Watch IN BED: Obvious Child

Words by Sophie McComas

As part of her series for IN BED Journal, Sophie McComas shares films about sleep, dreaming & the bed. View past posts here "There will not be an apology message for this apology message." Bed; it's good for more than snoozing. It's a place for ugly crying and for sick days. It's a classic choice for sex, for wallowing in tears and for snuggling up to your mother for life advice. It's a cocoon and a "fart pod" and in Obvious Child it's all of the above. Some have labeled this film "the abortion comedy" and sure, it's a comedy and it features an abortion, but the two don't actually intermingle as cozily as that label suggests. Born from a Kickstarter project and starring a shining beacon of female comedy, Jenny Slate, this is a film about love. It's also a work about confidence, openness and originality.

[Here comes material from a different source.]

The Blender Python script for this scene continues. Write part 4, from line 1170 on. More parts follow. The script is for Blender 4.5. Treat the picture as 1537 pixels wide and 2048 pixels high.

Written and directed by Gillian Robespierre, Slate plays Donna Stern, an aspiring stand-up comic living in Williamsburg whose quips and gags make you both squirm with self-recognition and snort with laughter in the same five seconds. She riffs about bodily functions and fluids, her sex life, her mother and her bowels. She's outrageous but with a twist of vulnerability, so when her life spirals after being dumped by her boyfriend and laid off at work, it's easy to champion her when she falls into bed of a drunken eve with the sweet, pressed-chino-wearing Max (Jake Lacy). He's innocent and "so Christian, he's like a Christmas tree." She's wary, sarcastic and fell pregnant after that first night, but he doesn't know it yet. Abortion in Obvious Child isn't treated with abandon or made light of, it's realistic and sad but not devastating. The cold, New York winter setting makes you want to reach into the screen and bundle Donna up safe in a warm blanket, but at a certain point in the film it's clear you don't need to, because she can do that herself, probably while cracking a joke.